Keynote : Geoffroy Peeters


Video recorded and edited by Pascal Cesaro.



Geoffroy Peeters

Geoffroy Peeters received his PHD on signal processing for speech processing in 2001 and his Habilitation (HDR) on Music Information Retrieval in 2013 from University Paris VI. From 2001 to 2018, he led research related to MIR at IRCAM. His research topics concern signal processing and machine learning (including deep learning) for the automatic analysis of music (timbre description, audio features, singing voice, source separation, beat/downbeat/rhythm estimation, chord/key/multi-pitch estimation, music structure/summary, audio-identification, cover-version, auto-tagging), evaluation methodologies and corpus creation. Since 2018, he his full professor in the Image-Data-Signal department of Télécom Paris, Institut Polytechnique de Paris where he teaches those topics. He is the author of numerous articles and several patents in these areas and co-author of the ISO MPEG-7 audio standard. He has been co-general chair of the DAFx-2011 and ISMIR-2018 conferences and is member of the DAFx board, IEEE Task Force on Computational Audio Processing and has been elected in the ISMIR board in 2016.


from shallow-MIR to deep-MIR: is that really what it looks like?

MIR usually stands for Music Information Retrieval but can be extended in the broader sens to Music Information Research.
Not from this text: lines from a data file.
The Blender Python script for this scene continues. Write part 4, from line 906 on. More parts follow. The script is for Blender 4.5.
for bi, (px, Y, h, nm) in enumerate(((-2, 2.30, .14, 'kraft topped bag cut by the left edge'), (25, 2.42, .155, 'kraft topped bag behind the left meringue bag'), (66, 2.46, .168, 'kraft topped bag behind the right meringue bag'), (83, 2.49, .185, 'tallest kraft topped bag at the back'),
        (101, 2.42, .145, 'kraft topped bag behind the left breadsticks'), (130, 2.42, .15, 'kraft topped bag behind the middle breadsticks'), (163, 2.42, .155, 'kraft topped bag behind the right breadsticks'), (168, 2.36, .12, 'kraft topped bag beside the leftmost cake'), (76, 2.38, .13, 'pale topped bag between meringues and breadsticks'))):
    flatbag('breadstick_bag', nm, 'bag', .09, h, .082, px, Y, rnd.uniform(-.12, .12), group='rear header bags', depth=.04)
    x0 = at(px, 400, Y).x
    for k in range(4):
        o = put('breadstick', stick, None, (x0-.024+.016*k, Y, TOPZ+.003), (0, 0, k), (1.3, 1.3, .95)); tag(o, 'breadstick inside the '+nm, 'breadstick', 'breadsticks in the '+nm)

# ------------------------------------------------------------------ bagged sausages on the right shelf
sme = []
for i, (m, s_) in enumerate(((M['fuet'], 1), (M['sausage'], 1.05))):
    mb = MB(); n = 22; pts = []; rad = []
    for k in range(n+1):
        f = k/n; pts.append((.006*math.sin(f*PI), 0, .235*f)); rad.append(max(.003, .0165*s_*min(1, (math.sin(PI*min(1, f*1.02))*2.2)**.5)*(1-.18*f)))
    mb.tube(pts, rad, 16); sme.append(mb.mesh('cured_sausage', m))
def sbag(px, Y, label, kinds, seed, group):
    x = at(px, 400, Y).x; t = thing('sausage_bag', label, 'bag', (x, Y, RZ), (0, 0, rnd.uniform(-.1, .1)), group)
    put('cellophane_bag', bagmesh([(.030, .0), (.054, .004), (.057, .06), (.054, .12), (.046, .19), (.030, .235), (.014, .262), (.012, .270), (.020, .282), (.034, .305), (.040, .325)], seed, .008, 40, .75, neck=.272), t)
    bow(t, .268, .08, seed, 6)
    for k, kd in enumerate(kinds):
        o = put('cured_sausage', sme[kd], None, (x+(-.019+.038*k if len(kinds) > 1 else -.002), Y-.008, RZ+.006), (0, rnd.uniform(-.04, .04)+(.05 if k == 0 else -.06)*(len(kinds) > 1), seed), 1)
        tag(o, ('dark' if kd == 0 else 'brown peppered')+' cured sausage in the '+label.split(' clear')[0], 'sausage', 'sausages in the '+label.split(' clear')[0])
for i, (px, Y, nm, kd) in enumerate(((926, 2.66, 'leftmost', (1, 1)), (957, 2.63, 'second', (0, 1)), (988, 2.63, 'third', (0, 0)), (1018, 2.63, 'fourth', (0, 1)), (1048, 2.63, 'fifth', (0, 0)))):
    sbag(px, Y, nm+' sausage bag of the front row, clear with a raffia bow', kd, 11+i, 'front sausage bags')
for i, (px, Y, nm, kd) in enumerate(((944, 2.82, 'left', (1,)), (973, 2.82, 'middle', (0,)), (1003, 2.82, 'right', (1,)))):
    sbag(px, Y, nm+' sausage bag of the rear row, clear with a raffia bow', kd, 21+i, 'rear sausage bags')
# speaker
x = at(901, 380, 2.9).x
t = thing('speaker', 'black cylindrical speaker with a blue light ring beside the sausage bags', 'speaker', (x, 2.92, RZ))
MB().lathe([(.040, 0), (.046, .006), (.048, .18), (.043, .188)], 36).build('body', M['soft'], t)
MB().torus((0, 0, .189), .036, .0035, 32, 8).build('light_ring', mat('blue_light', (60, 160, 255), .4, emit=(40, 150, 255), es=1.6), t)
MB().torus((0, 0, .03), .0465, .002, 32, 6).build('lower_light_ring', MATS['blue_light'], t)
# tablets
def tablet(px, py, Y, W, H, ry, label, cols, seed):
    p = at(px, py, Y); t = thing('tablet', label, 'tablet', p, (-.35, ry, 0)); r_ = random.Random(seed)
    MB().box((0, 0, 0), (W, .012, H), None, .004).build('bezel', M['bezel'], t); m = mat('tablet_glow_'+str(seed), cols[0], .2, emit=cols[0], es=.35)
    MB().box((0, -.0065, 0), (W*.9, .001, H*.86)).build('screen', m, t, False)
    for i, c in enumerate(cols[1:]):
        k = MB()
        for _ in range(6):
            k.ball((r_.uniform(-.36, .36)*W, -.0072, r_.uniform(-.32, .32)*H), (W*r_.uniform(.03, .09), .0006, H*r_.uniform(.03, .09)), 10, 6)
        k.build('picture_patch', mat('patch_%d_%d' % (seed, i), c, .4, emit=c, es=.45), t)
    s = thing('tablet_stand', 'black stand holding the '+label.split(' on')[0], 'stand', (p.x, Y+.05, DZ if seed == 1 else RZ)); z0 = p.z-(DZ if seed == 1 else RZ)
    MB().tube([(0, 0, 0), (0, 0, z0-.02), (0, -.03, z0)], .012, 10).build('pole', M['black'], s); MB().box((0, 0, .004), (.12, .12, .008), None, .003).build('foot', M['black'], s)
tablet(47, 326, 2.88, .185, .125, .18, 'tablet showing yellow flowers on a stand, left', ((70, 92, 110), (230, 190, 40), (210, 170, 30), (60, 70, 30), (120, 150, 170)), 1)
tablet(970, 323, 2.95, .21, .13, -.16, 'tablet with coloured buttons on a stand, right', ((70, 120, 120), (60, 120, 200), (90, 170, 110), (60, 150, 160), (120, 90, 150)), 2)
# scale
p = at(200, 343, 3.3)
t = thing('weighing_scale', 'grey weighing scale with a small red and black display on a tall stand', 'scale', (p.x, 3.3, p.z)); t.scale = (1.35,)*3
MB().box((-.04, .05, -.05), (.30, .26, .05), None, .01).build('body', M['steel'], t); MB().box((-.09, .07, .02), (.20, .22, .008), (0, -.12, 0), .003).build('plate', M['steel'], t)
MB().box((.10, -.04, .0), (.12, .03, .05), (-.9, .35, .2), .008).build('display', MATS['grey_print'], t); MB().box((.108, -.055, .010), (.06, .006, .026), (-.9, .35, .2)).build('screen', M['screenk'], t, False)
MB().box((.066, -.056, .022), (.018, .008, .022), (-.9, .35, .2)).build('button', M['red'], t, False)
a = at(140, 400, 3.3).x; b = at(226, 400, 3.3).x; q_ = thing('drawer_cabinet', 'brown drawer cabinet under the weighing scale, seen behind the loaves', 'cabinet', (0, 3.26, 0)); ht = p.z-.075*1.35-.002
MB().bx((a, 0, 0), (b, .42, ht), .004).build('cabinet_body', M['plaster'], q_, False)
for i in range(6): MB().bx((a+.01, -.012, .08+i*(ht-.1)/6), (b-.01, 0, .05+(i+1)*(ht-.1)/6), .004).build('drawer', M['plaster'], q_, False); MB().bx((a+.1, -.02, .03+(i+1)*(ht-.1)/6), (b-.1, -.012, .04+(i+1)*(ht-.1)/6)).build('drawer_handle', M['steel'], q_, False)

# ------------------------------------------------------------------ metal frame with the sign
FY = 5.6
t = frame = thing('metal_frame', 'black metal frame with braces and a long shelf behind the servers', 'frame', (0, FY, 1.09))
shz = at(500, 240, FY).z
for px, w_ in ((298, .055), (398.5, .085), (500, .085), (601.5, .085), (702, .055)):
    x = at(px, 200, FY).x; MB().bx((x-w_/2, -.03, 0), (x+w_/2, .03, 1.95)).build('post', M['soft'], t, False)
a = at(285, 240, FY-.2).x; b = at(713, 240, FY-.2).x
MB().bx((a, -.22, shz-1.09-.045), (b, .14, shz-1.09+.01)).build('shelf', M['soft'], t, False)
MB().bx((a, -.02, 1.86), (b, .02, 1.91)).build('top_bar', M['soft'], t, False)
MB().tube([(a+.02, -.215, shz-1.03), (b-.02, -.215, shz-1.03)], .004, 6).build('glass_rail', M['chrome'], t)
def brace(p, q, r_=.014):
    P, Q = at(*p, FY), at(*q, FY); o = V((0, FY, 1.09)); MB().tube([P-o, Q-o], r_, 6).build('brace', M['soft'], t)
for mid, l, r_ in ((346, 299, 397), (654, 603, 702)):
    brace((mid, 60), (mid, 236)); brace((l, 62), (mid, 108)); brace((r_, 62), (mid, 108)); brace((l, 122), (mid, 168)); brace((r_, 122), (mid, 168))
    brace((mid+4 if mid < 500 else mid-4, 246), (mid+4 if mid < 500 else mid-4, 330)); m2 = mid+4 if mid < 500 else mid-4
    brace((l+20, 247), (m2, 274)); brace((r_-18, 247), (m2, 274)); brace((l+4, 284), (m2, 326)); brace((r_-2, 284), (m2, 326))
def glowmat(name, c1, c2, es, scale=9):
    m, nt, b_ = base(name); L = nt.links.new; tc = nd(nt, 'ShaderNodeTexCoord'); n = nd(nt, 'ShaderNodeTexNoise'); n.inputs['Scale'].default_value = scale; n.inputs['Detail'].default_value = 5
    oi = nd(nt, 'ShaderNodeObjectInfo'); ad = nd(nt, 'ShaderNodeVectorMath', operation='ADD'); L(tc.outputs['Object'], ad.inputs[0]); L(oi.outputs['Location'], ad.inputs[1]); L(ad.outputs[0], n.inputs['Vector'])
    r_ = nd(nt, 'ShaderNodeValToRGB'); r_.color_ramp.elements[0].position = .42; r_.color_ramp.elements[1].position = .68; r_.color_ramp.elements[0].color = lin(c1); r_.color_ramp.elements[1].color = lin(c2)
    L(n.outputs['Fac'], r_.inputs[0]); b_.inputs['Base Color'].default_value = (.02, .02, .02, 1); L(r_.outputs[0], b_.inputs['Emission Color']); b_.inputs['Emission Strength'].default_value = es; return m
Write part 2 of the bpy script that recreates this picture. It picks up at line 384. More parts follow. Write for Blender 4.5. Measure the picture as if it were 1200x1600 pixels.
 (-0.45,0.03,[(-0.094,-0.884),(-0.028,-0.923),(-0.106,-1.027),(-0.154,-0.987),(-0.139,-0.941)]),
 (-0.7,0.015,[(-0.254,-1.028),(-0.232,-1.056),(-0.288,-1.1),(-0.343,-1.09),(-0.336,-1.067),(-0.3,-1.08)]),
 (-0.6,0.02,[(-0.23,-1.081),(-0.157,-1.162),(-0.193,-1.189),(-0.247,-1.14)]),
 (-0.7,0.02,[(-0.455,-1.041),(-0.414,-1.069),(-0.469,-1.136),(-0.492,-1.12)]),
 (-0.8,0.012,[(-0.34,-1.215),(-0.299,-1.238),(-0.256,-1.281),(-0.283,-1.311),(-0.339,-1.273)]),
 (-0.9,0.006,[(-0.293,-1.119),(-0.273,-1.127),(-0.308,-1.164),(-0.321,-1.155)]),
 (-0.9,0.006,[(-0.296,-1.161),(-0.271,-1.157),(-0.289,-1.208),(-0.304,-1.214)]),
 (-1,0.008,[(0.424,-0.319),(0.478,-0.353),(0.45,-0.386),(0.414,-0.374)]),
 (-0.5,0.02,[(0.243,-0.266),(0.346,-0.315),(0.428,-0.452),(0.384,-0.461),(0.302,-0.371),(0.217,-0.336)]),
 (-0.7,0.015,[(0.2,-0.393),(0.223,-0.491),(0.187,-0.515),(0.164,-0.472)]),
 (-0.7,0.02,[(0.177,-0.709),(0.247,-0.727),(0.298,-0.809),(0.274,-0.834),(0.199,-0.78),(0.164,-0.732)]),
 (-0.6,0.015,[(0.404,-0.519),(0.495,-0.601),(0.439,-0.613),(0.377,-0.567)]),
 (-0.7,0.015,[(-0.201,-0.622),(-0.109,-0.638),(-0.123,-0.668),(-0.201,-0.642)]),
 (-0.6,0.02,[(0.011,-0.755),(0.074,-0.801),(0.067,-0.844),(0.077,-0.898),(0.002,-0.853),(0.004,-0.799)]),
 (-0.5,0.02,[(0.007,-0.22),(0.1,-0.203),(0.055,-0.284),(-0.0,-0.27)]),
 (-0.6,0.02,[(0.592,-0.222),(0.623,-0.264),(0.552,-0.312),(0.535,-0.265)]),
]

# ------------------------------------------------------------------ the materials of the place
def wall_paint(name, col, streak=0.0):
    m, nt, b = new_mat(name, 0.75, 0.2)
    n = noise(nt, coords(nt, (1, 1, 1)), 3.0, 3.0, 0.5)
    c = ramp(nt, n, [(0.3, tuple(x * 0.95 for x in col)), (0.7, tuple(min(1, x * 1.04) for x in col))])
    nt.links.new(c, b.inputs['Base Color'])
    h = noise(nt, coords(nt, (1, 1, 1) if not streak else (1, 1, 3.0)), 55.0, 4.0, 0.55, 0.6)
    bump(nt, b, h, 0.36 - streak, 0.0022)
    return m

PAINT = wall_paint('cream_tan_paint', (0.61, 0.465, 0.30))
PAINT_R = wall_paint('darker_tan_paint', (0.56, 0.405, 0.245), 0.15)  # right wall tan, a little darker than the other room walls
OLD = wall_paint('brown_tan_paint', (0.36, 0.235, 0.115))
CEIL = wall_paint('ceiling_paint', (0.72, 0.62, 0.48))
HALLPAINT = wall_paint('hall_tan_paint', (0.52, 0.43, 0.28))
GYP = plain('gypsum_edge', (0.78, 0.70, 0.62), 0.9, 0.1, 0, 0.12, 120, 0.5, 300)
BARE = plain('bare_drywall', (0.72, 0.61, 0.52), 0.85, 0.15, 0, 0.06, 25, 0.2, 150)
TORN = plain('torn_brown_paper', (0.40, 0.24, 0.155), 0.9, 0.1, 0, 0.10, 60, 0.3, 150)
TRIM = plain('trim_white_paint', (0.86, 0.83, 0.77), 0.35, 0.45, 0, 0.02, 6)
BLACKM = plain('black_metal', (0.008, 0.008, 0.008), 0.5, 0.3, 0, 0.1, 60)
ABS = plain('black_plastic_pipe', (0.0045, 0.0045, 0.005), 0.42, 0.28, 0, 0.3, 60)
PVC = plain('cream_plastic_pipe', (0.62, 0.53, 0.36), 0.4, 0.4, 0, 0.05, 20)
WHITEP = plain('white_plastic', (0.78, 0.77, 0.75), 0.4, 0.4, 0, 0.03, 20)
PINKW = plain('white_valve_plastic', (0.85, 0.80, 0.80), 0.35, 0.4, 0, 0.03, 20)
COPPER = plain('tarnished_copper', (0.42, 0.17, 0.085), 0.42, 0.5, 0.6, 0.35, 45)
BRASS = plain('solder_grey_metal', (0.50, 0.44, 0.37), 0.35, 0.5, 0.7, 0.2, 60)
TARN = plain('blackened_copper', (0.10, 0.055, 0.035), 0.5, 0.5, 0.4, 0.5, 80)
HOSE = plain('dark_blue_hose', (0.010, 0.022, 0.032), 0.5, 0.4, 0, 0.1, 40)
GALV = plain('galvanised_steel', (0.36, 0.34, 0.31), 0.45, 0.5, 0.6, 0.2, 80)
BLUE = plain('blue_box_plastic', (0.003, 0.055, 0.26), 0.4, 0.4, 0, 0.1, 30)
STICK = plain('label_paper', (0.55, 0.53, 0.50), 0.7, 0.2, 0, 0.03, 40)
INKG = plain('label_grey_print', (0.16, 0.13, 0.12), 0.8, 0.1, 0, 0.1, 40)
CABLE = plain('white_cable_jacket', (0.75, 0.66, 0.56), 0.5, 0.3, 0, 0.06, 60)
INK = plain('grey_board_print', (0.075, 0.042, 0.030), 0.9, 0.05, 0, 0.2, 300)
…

It is then the interdisciplinary research field which focuses on the processing of digital data related to music, including gathering and organisation of machine-readable musical data, development of data representations, and methodologies to process and understand that data. It appeared around the year 2000 probably as an answer to the development of digital library and the massive amount of accessible music data (first through peer-to-peer, today through streaming). It initially (and naturally) took its roots around research fields such as musicology (computational musicology), perception and cognition of sound, musical acoustic, audio signal processing and machine learning. In the first MIR systems, named knowledge-driven (named "shallow" by the deep-learning community), the knowledge of these fields (such as harmonic rules, perceptual rules or signal processing algorithms) were encoded by a human in a computer. Progressively data-driven approaches, through machine-learning, helped to acquire the knowledge for under-explored fields (such as finding the relationship between audio and music genre) by analyzing large music data-sets. The climax of this trend are the recent "end-to-end" systems where deep neural networks (aka deep learning) approaches are used to acquire all the knowledge (including the signal processing one). Source separation is now easily achieved using a completely agnostic deep-Wave-U-Net rather then using Computational auditory scene analysis premise. In this talk we discuss this evolution, why it appeared, the pros and cons of it and where it leads.